Entries with scene source code:
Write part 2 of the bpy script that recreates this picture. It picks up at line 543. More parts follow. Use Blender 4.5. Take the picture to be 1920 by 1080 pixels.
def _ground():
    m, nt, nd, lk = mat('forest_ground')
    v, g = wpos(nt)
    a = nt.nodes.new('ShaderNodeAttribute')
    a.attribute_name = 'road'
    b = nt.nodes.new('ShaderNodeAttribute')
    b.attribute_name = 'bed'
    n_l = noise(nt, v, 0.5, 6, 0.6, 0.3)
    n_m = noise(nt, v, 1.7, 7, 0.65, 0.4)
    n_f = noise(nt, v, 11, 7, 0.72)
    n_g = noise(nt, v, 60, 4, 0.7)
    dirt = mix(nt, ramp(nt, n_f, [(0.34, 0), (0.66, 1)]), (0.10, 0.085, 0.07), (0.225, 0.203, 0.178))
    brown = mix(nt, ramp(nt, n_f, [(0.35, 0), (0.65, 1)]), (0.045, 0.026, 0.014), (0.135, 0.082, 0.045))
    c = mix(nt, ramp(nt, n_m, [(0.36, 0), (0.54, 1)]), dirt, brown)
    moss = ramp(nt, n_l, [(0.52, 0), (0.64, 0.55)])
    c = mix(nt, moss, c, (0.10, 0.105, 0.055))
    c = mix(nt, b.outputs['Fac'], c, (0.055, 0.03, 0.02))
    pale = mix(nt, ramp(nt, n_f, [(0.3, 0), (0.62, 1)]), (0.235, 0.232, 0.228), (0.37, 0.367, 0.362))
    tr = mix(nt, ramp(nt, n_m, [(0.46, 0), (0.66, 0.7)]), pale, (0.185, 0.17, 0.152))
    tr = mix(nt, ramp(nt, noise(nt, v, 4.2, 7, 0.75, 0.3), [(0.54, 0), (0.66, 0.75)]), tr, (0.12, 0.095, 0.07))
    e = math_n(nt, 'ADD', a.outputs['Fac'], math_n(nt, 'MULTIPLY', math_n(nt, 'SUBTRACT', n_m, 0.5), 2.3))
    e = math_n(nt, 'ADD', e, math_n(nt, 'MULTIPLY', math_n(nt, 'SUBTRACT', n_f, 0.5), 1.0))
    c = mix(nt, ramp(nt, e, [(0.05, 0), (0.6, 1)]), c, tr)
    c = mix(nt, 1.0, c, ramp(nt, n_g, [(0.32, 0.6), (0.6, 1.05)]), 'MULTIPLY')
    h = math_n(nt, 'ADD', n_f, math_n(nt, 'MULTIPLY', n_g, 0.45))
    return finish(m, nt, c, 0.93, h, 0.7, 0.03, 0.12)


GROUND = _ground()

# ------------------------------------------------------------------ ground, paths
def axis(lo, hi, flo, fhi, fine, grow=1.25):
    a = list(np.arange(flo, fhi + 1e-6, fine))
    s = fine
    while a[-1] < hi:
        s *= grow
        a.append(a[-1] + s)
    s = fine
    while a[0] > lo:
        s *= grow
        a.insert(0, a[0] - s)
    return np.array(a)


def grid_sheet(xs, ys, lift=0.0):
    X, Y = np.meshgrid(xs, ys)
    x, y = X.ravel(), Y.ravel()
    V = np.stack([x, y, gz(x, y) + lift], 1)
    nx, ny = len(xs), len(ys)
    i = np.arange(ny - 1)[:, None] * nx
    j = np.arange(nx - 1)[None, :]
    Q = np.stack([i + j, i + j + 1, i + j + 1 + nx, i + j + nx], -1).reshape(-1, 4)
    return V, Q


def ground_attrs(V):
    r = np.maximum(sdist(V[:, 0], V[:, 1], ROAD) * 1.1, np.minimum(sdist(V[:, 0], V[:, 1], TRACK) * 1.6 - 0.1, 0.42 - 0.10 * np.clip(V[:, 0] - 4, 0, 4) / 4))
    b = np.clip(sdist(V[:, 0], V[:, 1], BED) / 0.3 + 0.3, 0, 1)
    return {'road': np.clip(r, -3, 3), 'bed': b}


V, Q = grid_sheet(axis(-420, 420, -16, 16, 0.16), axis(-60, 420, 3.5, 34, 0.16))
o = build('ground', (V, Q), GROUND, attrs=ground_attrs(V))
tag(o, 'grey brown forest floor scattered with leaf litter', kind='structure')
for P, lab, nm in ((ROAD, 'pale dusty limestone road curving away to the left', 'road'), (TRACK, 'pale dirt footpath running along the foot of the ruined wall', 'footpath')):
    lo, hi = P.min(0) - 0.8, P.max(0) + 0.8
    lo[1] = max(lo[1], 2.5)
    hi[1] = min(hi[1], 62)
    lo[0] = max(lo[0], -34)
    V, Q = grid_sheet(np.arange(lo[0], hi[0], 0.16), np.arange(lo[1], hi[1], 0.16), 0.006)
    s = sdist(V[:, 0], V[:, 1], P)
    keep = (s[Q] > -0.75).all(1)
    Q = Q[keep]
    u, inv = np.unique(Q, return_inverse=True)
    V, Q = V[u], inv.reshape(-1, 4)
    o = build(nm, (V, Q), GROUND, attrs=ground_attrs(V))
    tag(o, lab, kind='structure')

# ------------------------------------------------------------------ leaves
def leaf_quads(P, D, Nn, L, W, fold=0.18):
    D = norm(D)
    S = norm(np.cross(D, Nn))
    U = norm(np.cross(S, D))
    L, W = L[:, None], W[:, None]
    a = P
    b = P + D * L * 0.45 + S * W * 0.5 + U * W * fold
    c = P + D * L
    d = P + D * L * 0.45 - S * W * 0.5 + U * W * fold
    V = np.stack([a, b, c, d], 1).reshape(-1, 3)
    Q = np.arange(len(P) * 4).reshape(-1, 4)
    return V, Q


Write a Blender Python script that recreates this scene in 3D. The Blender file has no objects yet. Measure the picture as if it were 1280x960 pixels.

» What to produce
Repeat each record exactly, leaving nothing out.

» Result of the exercise
Write part 2 of the bpy script that recreates this picture. It picks up at line 543. More parts follow. Use Blender 4.5. Take the picture to be 1920 by 1080 pixels.
def _ground():
    m, nt, nd, lk = mat('forest_ground')
    v, g = wpos(nt)
    a = nt.nodes.new('ShaderNodeAttribute')
    a.attribute_name = 'road'
    b = nt.nodes.new('ShaderNodeAttribute')
    b.attribute_name = 'bed'
    n_l = noise(nt, v, 0.5, 6, 0.6, 0.3)
    n_m = noise(nt, v, 1.7, 7, 0.65, 0.4)
    n_f = noise(nt, v, 11, 7, 0.72)
    n_g = noise(nt, v, 60, 4, 0.7)
    dirt = mix(nt, ramp(nt, n_f, [(0.34, 0), (0.66, 1)]), (0.10, 0.085, 0.07), (0.225, 0.203, 0.178))
    brown = mix(nt, ramp(nt, n_f, [(0.35, 0), (0.65, 1)]), (0.045, 0.026, 0.014), (0.135, 0.082, 0.045))
    c = mix(nt, ramp(nt, n_m, [(0.36, 0), (0.54, 1)]), dirt, brown)
    moss = ramp(nt, n_l, [(0.52, 0), (0.64, 0.55)])
    c = mix(nt, moss, c, (0.10, 0.105, 0.055))
    c = mix(nt, b.outputs['Fac'], c, (0.055, 0.03, 0.02))
    pale = mix(nt, ramp(nt, n_f, [(0.3, 0), (0.62, 1)]), (0.235, 0.232, 0.228), (0.37, 0.367, 0.362))
    tr = mix(nt, ramp(nt, n_m, [(0.46, 0), (0.66, 0.7)]), pale, (0.185, 0.17, 0.152))
    tr = mix(nt, ramp(nt, noise(nt, v, 4.2, 7, 0.75, 0.3), [(0.54, 0), (0.66, 0.75)]), tr, (0.12, 0.095, 0.07))
    e = math_n(nt, 'ADD', a.outputs['Fac'], math_n(nt, 'MULTIPLY', math_n(nt, 'SUBTRACT', n_m, 0.5), 2.3))
    e = math_n(nt, 'ADD', e, math_n(nt, 'MULTIPLY', math_n(nt, 'SUBTRACT', n_f, 0.5), 1.0))
    c = mix(nt, ramp(nt, e, [(0.05, 0), (0.6, 1)]), c, tr)
    c = mix(nt, 1.0, c, ramp(nt, n_g, [(0.32, 0.6), (0.6, 1.05)]), 'MULTIPLY')
    h = math_n(nt, 'ADD', n_f, math_n(nt, 'MULTIPLY', n_g, 0.45))
    return finish(m, nt, c, 0.93, h, 0.7, 0.03, 0.12)


GROUND = _ground()

# ------------------------------------------------------------------ ground, paths
def axis(lo, hi, flo, fhi, fine, grow=1.25):
    a = list(np.arange(flo, fhi + 1e-6, fine))
    s = fine
    while a[-1] < hi:
        s *= grow
        a.append(a[-1] + s)
    s = fine
    while a[0] > lo:
        s *= grow
        a.insert(0, a[0] - s)
    return np.array(a)


def grid_sheet(xs, ys, lift=0.0):
    X, Y = np.meshgrid(xs, ys)
    x, y = X.ravel(), Y.ravel()
    V = np.stack([x, y, gz(x, y) + lift], 1)
    nx, ny = len(xs), len(ys)
    i = np.arange(ny - 1)[:, None] * nx
    j = np.arange(nx - 1)[None, :]
    Q = np.stack([i + j, i + j + 1, i + j + 1 + nx, i + j + nx], -1).reshape(-1, 4)
    return V, Q


def ground_attrs(V):
    r = np.maximum(sdist(V[:, 0], V[:, 1], ROAD) * 1.1, np.minimum(sdist(V[:, 0], V[:, 1], TRACK) * 1.6 - 0.1, 0.42 - 0.10 * np.clip(V[:, 0] - 4, 0, 4) / 4))
    b = np.clip(sdist(V[:, 0], V[:, 1], BED) / 0.3 + 0.3, 0, 1)
    return {'road': np.clip(r, -3, 3), 'bed': b}


V, Q = grid_sheet(axis(-420, 420, -16, 16, 0.16), axis(-60, 420, 3.5, 34, 0.16))
o = build('ground', (V, Q), GROUND, attrs=ground_attrs(V))
tag(o, 'grey brown forest floor scattered with leaf litter', kind='structure')
for P, lab, nm in ((ROAD, 'pale dusty limestone road curving away to the left', 'road'), (TRACK, 'pale dirt footpath running along the foot of the ruined wall', 'footpath')):
    lo, hi = P.min(0) - 0.8, P.max(0) + 0.8
    lo[1] = max(lo[1], 2.5)
    hi[1] = min(hi[1], 62)
    lo[0] = max(lo[0], -34)
    V, Q = grid_sheet(np.arange(lo[0], hi[0], 0.16), np.arange(lo[1], hi[1], 0.16), 0.006)
    s = sdist(V[:, 0], V[:, 1], P)
    keep = (s[Q] > -0.75).all(1)
    Q = Q[keep]
    u, inv = np.unique(Q, return_inverse=True)
    V, Q = V[u], inv.reshape(-1, 4)
    o = build(nm, (V, Q), GROUND, attrs=ground_attrs(V))
    tag(o, lab, kind='structure')

# ------------------------------------------------------------------ leaves
def leaf_quads(P, D, Nn, L, W, fold=0.18):
    D = norm(D)
    S = norm(np.cross(D, Nn))
    U = norm(np.cross(S, D))
    L, W = L[:, None], W[:, None]
    a = P
    b = P + D * L * 0.45 + S * W * 0.5 + U * W * fold
    c = P + D * L
    d = P + D * L * 0.45 - S * W * 0.5 + U * W * fold
    V = np.stack([a, b, c, d], 1).reshape(-1, 3)
    Q = np.arange(len(P) * 4).reshape(-1, 4)
    return V, Q


Write a Blender Python script that recreates this scene in 3D. The Blender file has no objects yet. Measure the picture as if it were 1280x960 pixels.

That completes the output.